En 2014, l’influent groupe de presse Conde Nast – qui possède en particulier The New Yorker, Vogue et Wired - classait trois villes françaises parmi les cinq villes les moins agréables au monde : Marseille, Cannes – c’était bien avant les vadrouilles anti-burkini sur les plages - et Paris. A tort ou à raison, venir à Paris - classée 37e ville du monde sur le plan de la sécurité par le cabinet Mercer - est perçu comme une aventure dangereuse dans une ville sale, avec une misère de plus en plus criante - SDF dans les rues et dans les couloirs et stations de métro et de RER. La crise des réfugiés et, pour terminer l’été en beauté, l’obsession anti-burkinis se traduisant sur certaines plages par des rondes de policiers armés et engoncés dans leur gilet pare-balles, chargés de déshabiller les femmes trop vêtues complètent de travail de sape de l’image de la France. Jamais la presse internationale, celle que lisent les touristes assez fortunés pour venir dépenser leurs devises chez nous, n’a autant diffusé d’images grotesques ou repoussantes de la France.

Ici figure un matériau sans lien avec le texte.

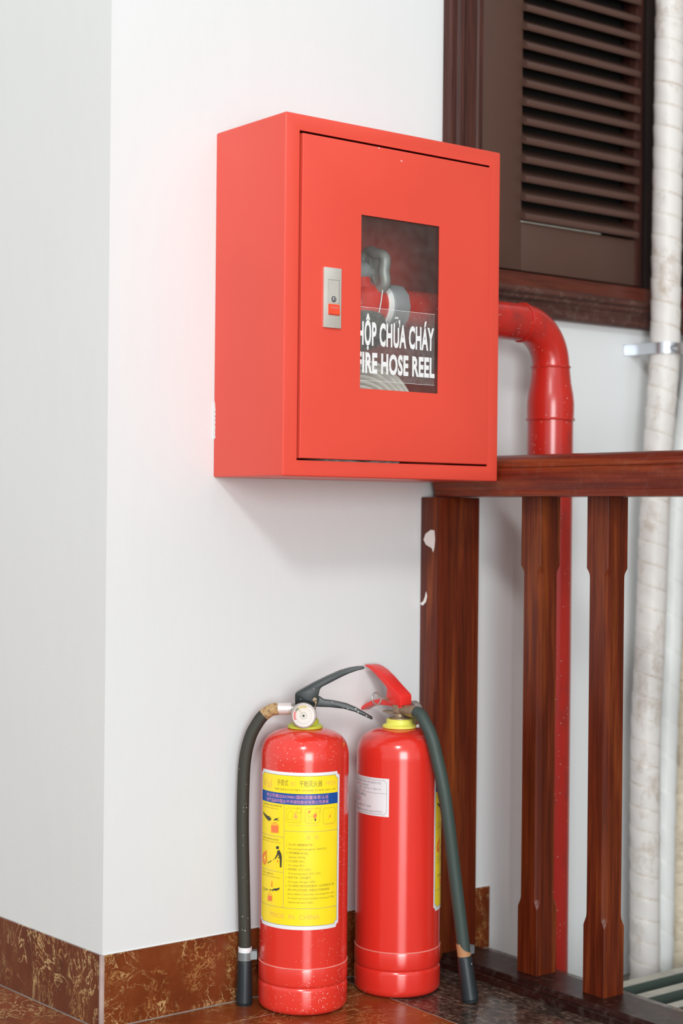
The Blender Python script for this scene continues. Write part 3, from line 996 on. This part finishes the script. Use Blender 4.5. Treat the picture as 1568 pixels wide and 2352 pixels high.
# ------------------------------------------------------------------ green grate over the lower landing
gr = empty('slatted_grate', (0.95, -0.30, -0.1005))
tag(gr, 'dark green slatted metal grate with dusty tops behind the balustrade', 'grate')
for k in range(6):
    y1 = -0.1720 - 0.0625 * k + 0.30
    sl = MB().box(-0.40, 0.60, y1, y1 + 0.024, 0.0265, 0.0500).build('slat', 'green_bar', gr, angle=30, bevel=0.0015)
    MB().box(-0.399, 0.599, y1 + 0.001, y1 + 0.023, 0.0498, 0.0505).build('dust_layer', 'dusty', sl, angle=0)
for x in (-0.36, 0.10, 0.55):
    MB().box(x, x + 0.03, -0.20, 0.155, 0.0, 0.0266).build('bearer', 'green_bar', gr, angle=0)

# ------------------------------------------------------------------ fire extinguishers
R_EXT = 0.0650
PICT = [
    ('k', [(-66.1, 0.2855), (-55.6, 0.2820), (-49.9, 0.2814), (-46.9, 0.2791), (-46.8, 0.2770), (-51.3, 0.2748), (-57.4, 0.2779), (-63.6, 0.2822)]),
    ('k', [(-42.3, 0.2773), (-39.5, 0.2801), (-32.7, 0.2820), (-36.8, 0.2796), (-32.6, 0.2771), (-38.0, 0.2782), (-40.7, 0.2771)]),
    ('o', [(-42.7, 0.2744), (-36.7, 0.2750), (-36.7, 0.2742), (-43.3, 0.2735)]),
    ('o', [(-46.1, 0.2720), (-34.5, 0.2728), (-34.5, 0.2720), (-46.0, 0.2712)]),
    ('o', [(-46.5, 0.2697), (-34.2, 0.2707), (-34.1, 0.2601), (-46.3, 0.2591)]),
    ('k', [(-33.0, 0.2394), (-33.3, 0.2382), (-34.2, 0.2372), (-35.3, 0.2367), (-36.5, 0.2369), (-37.4, 0.2376), (-37.8, 0.2388), (-37.5, 0.2400), (-36.6, 0.2410), (-35.4, 0.2415), (-34.2, 0.2413), (-33.3, 0.2406)]),
    ('k', [(-34.7, 0.2351), (-32.4, 0.2363), (-29.5, 0.2307), (-28.8, 0.2259), (-29.1, 0.2123), (-30.2, 0.2112), (-31.4, 0.2120), (-31.9, 0.2244), (-33.8, 0.2290)]),
    ('k', [(-35.9, 0.2341), (-33.6, 0.2356), (-34.3, 0.2290), (-38.2, 0.2224), (-39.7, 0.2231), (-36.2, 0.2298)]),
    ('k', [(-33.1, 0.2264), (-31.5, 0.2277), (-33.2, 0.2237), (-34.6, 0.2243)]),
    ('k', [(-53.2, 0.2145), (-45.7, 0.2193), (-45.1, 0.2186), (-52.4, 0.2137)]),
    ('k', [(-42.3, 0.2215), (-40.3, 0.2225), (-40.0, 0.2217), (-41.7, 0.2207)]),
    ('o', [(-62.2, 0.2108), (-65.7, 0.2149), (-66.6, 0.2202), (-63.6, 0.2264), (-60.8, 0.2286), (-60.4, 0.2271), (-58.1, 0.2306), (-55.5, 0.2315), (-55.8, 0.2247), (-54.6, 0.2173), (-57.2, 0.2126), (-60.1, 0.2105)]),
    ('y', [(-60.1, 0.2134), (-62.3, 0.2168), (-61.9, 0.2213), (-59.3, 0.2240), (-58.0, 0.2270), (-57.5, 0.2222), (-56.7, 0.2169), (-58.2, 0.2139)]),
    ('o', [(-60.1, 0.2138), (-61.2, 0.2159), (-59.6, 0.2196), (-58.2, 0.2177), (-58.2, 0.2150)]),
    ('o', [(-36.4, 0.2205), (-34.6, 0.2217), (-33.4, 0.2183), (-35.1, 0.2183)]),
    ('o', [(-44.7, 0.1901), (-43.6, 0.1903), (-43.3, 0.1820), (-45.2, 0.1816)]),
    ('k', [(-44.8, 0.1766), (-40.2, 0.1801), (-35.9, 0.1807), (-31.9, 0.1828), (-31.8, 0.1801), (-37.1, 0.1771), (-40.2, 0.1777), (-43.2, 0.1758)]),
    ('k', [(-48.0, 0.1771), (-45.6, 0.1782), (-45.7, 0.1764), (-47.4, 0.1754)]),
    ('k', [(-63.7, 0.1776), (-51.5, 0.1766), (-51.5, 0.1762), (-63.7, 0.1772)]),
    ('k', [(-64.1, 0.1750), (-51.5, 0.1763), (-51.5, 0.1760), (-64.1, 0.1746)]),
    ('k', [(-63.6, 0.1725), (-51.5, 0.1762), (-51.5, 0.1759), (-63.6, 0.1721)]),
    ('o', [(-49.9, 0.1730), (-45.5, 0.1735), (-45.5, 0.1730), (-49.9, 0.1724)]),
    ('o', [(-51.4, 0.1698), (-43.8, 0.1708), (-43.8, 0.1702), (-51.4, 0.1692)]),
    ('o', [(-51.7, 0.1678), (-43.8, 0.1688), (-43.7, 0.1614), (-51.6, 0.1604)]),
    ('r', [(38.4, 0.2910), (33.6, 0.2857), (35.5, 0.2850), (30.4, 0.2804), (35.1, 0.2838), (33.2, 0.2844)]),
    ('r', [(12.0, 0.2836), (11.5, 0.2874), (12.9, 0.2890), (13.6, 0.2911), (14.9, 0.2889), (16.2, 0.2894), (15.6, 0.2856), (14.4, 0.2833)]),
    ('k', [(12.7, 0.2825), (15.2, 0.2826), (14.7, 0.2794), (13.5, 0.2795)]),
    ('r', [(4.7, 0.2919), (6.1, 0.2946), (8.0, 0.2940), (7.1, 0.2915), (5.5, 0.2908)]),
    ('p', [(-12.7, 0.2818), (-12.5, 0.2867), (-11.4, 0.2889), (-11.8, 0.2916), (-10.4, 0.2922), (-9.8, 0.2879), (-8.5, 0.2858), (-8.8, 0.2823), (-10.6, 0.2846)]),
]

COLMAP = {'k': 'lab_k', 'o': 'lab_o', 'y': 'lab_yellow', 'r': 'lab_o', 'p': 'lab_peach'}


def cyl(phi, z, r):
    """Point on the can: phi in degrees from the can's front (-Y), growing to +X."""
    t = math.radians(phi)
    return (r * math.sin(t), -r * math.cos(t), z)


def patch(mb, p0, p1, z0, z1, r, notch=0.0):
    n = max(2, int(abs(p1 - p0) / 2.5))
    if not notch:
        vs = [cyl(p0 + (p1 - p0) * i / n, z, r) for z in (z0, z1) for i in range(n + 1)]
        return mb.add(vs, [(i, i + 1, n + 1 + i + 1, n + 1 + i) for i in range(n)])
    dn = math.degrees(notch / r)
    cols = sorted(set([p0 + (p1 - p0) * i / n for i in range(n + 1)] + [p0 + dn * k / 5 for k in range(6)] + [p1 - dn * k / 5 for k in range(6)]))
    vs = []
    for ph in cols:
        d = min(ph - p0, p1 - ph)
        a = math.radians(d) * r
        cut = math.sqrt(max(0.0, notch ** 2 - a ** 2)) if a < notch else 0.0
        vs += [cyl(ph, z0 + cut, r), cyl(ph, z1 - cut, r)]
    return mb.add(vs, [(2 * i, 2 * i + 2, 2 * i + 3, 2 * i + 1) for i in range(len(cols) - 1)])


def outline(mb, pts, r, wd=0.0003):
    """Thin printed line along (phi, z) points."""
    for (a0, z0), (a1, z1) in zip(pts, pts[1:]):
        n = max(1, int(abs(a1 - a0) / 3))
        for i in range(n):
            q0 = (a0 + (a1 - a0) * i / n, z0 + (z1 - z0) * i / n)
            q1 = (a0 + (a1 - a0) * (i + 1) / n, z0 + (z1 - z0) * (i + 1) / n)
            dx, dz = math.radians(q1[0] - q0[0]) * r, q1[1] - q0[1]
            L = math.hypot(dx, dz) or 1e-9
            nx, nz = -dz / L * wd / 2, dx / L * wd / 2
            da = math.degrees(nx / r)
            mb.add([cyl(q0[0] - da, q0[1] - nz, r), cyl(q1[0] - da, q1[1] - nz, r), cyl(q1[0] + da, q1[1] + nz, r), cyl(q0[0] + da, q0[1] + nz, r)], [(0, 1, 2, 3)])
    return mb


def wrap_text(mb, s, p0, p1, z, cap, r, bold=0.0, maxspan=True):
    v, f = text_geo(s, bold)
    if not v:
        return mb
    xs = [q[0] for q in v]
    lo, hi = min(xs), max(xs)
    return mb.add([cyl(p0 + (q[0] - lo) / (hi - lo) * (p1 - p0), z + q[1] / 0.70 * cap, r) for q in v], f)


def rounded(p0, p1, z0, z1, c):
    dc = math.degrees(c / R_EXT)
    return [(p0 + dc, z0), (p1 - dc, z0), (p1, z0 + c), (p1, z1 - c), (p1 - dc, z1), (p0 + dc, z1), (p0, z1 - c), (p0, z0 + c), (p0 + dc, z0)]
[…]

Si nous conservons la médaille d’or du tourisme en nombre de visiteurs étrangers – 85 millions en 2015 -, nous ne sommes même pas sur le podium en termes de recettes : derrière les Etats-Unis, l’Espagne et la Chine ! Si nous ne renversons pas la tendance, le tourisme risque d’être la sidérurgie des années 2020. Pour commencer, débarrassons-nous des multiples parasites qui alourdissent les charges des acteurs du tourisme pour un résultat nul. Le cofondateur des Sources de Caudalie, Jérême Tourbier, a dénoncé l’office de tourisme de son petit village de Martillac (2.300 habitants) qui a fait passer la taxe de séjour – qu’il est quasiment seul à payer - de 1,20 euro par nuit à 3 euros, ponctionnant son chiffre d’affaires de 45 000 euros pour accueillir… moins de 10 visiteurs au total sur un an. La multiplication des agences et officines publiques ou parapubliques, locales et nationales, dépensent sans compter l’argent de taxes diverses sans justifier la charge qu’elles représentent pour le secteur. Le tourisme doit revenir dans les mains de ses acteurs privés, même s’ils ne sont pas exempts de toute responsabilité.

La qualité du service laisse souvent à désirer malgré des tarifs parfois exorbitants. La compétition entre destination haut de gamme ne le permet plus. D’autant qu’avec Internet, le comportement inapproprié d’une seule adresse peur peser sur l’ensemble d’un secteur. Par ailleurs, lutter contre les prestataires innovants tels qu’AirBnB menace une catégorie importante de touristes que les prix et les conditions de l’hôtellerie rebutent. Pourquoi faire la guerre à ce type d’acteur et risquer de priver nos restaurants, nos musées et nos commerces en général de cette clientèle potentielle importante dans les années qui viennent ? Pourquoi nous acharner également à refuser le travail le dimanche et en soirée dans les zones de shopping touristique alors que ce débat n’existe presque plus qu’en France et que les salariés de nombreuses entreprises concernées se sont exprimés en faveur de cette flexibilité horaire ? Enfin, la France n’a pas pris la mesure de l’importance de la formation destinée aux secteurs du tourisme. Les meilleures écoles professionnelles se trouvent en Suisse ou en Belgique. Pourquoi n’avons-nous pas investi dans des formations d’excellence jusqu’ici ?

La France est le plus beau pays du monde. Nous, Français, le savons. Mais nous avons tous commis le même péché d’orgueil en vivant sur nos acquis et sur nos beaux lauriers sans nous remettre en question. Nous avons tous les ingrédients pour redevenir la destination la plus prisée au monde et repasser sur la première marche du podium des recettes issues du tourisme. Par sa montée en gamme, ce secteur peut offrir des débouchés bien plus nombreux et enviables aux jeunes générations à condition d’accepter la mue nécessaire.